The Zone of Optimal Functioning: Managing Arousal States
Some fighters need to be hyped up; others need to be calmed down. We analyze the Inverted-U Hypothesis and how to dial your athlete into their perfect psychological "Zone."

The Myth of the Hype Video
There is a dangerous belief in combat sports that the only way to fight well is to be in a state of enraged, maximum aggression—pacing the bullpen, screaming, and slapping the face. This is fundamentally incorrect.
Taekwondo is a game of high-speed geometry, not a bar fight. It requires pristine timing, spatial awareness, and fine motor control. Maximum aggression destroys fine motor control.

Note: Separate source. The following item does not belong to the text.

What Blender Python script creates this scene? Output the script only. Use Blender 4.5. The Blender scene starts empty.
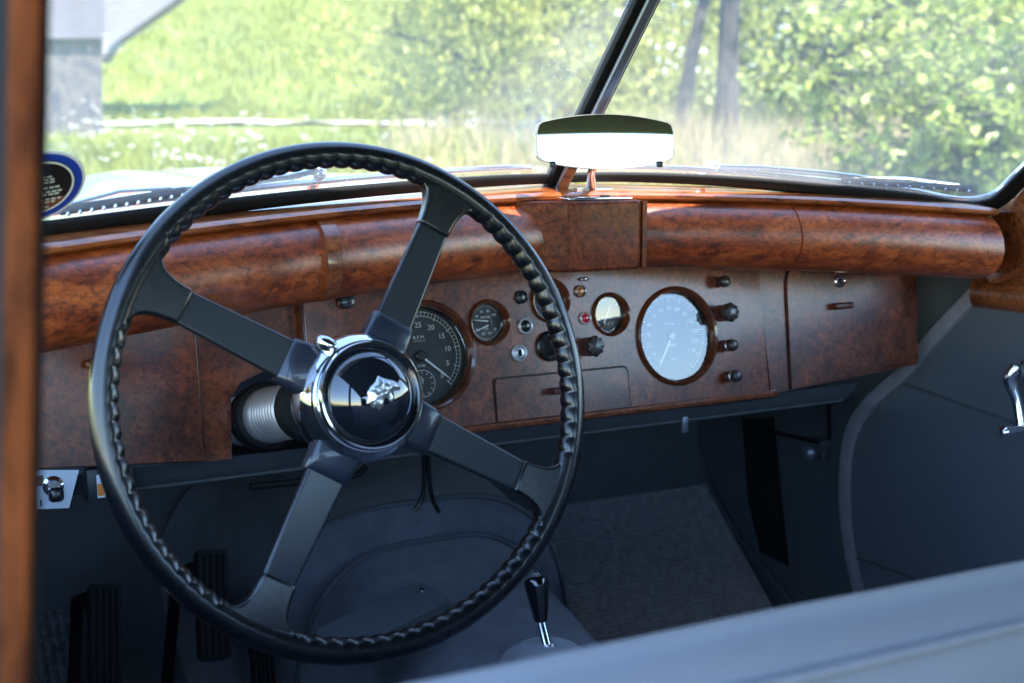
import bpy, bmesh, math, random
from mathutils import Vector, Matrix, noise
random.seed(7)
R = math.radians
sc = bpy.context.scene
col = sc.collection

# ------------------------------------------------------------------ camera
FPX = 1250.0
YAW, PITCH = R(29), math.atan(186/1250)
CP = Vector((0, 0, 1.30))
FW = Vector((math.sin(YAW)*math.cos(PITCH), math.cos(YAW)*math.cos(PITCH), -math.sin(PITCH)))
RT = Vector((math.cos(YAW), -math.sin(YAW), 0))
UP = RT.cross(FW)
cd = bpy.data.cameras.new('camera'); cam = bpy.data.objects.new('camera', cd); col.objects.link(cam)
cam.matrix_world = Matrix.Translation(CP) @ Matrix((RT, UP, -FW)).transposed().to_4x4()
cd.sensor_width = 36; cd.lens = FPX*36/1024; cd.clip_start = 0.02; cd.clip_end = 500
cd.dof.use_dof = True; cd.dof.focus_distance = 1.32; cd.dof.aperture_fstop = 6.3
sc.camera = cam

# ------------------------------------------------------------------ sky, sun, exposure
SUN_EL, SUN_AZ = R(61), R(178)          # azimuth of the sun measured from +Y towards +X
w = bpy.data.worlds.new('World'); sc.world = w; w.use_nodes = True
nt = w.node_tree; bg = nt.nodes['Background']
sky = nt.nodes.new('ShaderNodeTexSky'); sky.sky_type = 'NISHITA'; sky.sun_disc = False
sky.sun_elevation = SUN_EL; sky.sun_rotation = SUN_AZ; sky.air_density = 1.2; sky.dust_density = 0.05; sky.ozone_density = 4.0
nt.links.new(sky.outputs[0], bg.inputs[0]); bg.inputs[1].default_value = 0.15
sd = bpy.data.lights.new('sun', 'SUN'); sun = bpy.data.objects.new('sun', sd); col.objects.link(sun)
sd.energy = 4.2; sd.angle = R(0.5); sd.color = (1, .95, .87)
sv = Vector((math.sin(SUN_AZ)*math.cos(SUN_EL), math.cos(SUN_AZ)*math.cos(SUN_EL), math.sin(SUN_EL)))
sun.rotation_euler = sv.to_track_quat('Z', 'Y').to_euler(); sun.location = (0, 0, 6)
sc.view_settings.view_transform = 'Standard'; sc.view_settings.look = 'None'
sc.view_settings.exposure = 2.65; sc.view_settings.gamma = 1
sc.render.engine = 'CYCLES'
sc.cycles.max_bounces = 10; sc.cycles.diffuse_bounces = 5; sc.cycles.glossy_bounces = 4
sc.cycles.transparent_max_bounces = 16; sc.cycles.sample_clamp_indirect = 6
sc.cycles.use_denoising = True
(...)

"An angry fighter is a tense fighter. A tense fighter is a slow fighter. A slow fighter gets kicked in the head."
The Inverted-U Hypothesis
Sports psychology relies on the Inverted-U Hypothesis (Yerkes-Dodson Law). It states that performance improves as physiological arousal (adrenaline/focus) increases—but only up to a certain point. Once arousal exceeds that peak, performance rapidly degrades into panic and tunnel vision.
The coach's job is not to maximize arousal; it is to find the athlete's Individual Zone of Optimal Functioning (IZOF).
- The Under-Aroused Athlete: They are yawning in the bullpen and looking at their phone. Their nervous system is asleep. The coach must intervene with aggressive pad work, loud verbal cues, and fast-paced dynamic stretching to spike their heart rate into the competitive zone.
- The Over-Aroused Athlete: They are shaking, sweating profusely 30 minutes before the match, and cannot make eye contact. Their nervous system is redlining. The coach must pull them away from the noise, sit them in a dark corner, and guide them through 5 minutes of box breathing (inhale 4, hold 4, exhale 4, hold 4) to forcefully lower their heart rate back to the peak of the curve.
The Danger of the Over-Hyped Coach
Often, the reason an athlete is over-aroused is because the coach is over-aroused. A nervous coach creates a nervous athlete. The coach must act as the emotional anchor for the team. If the coach is stoic, analytical, and breathing calmly, the athlete's mirror neurons will adopt that exact same state.
Conclusion
Stop trying to make every athlete angry before they step onto the mats. By identifying the specific IZOF for each individual fighter, a coach can engineer the perfect neurological state for high-speed, calculated violence.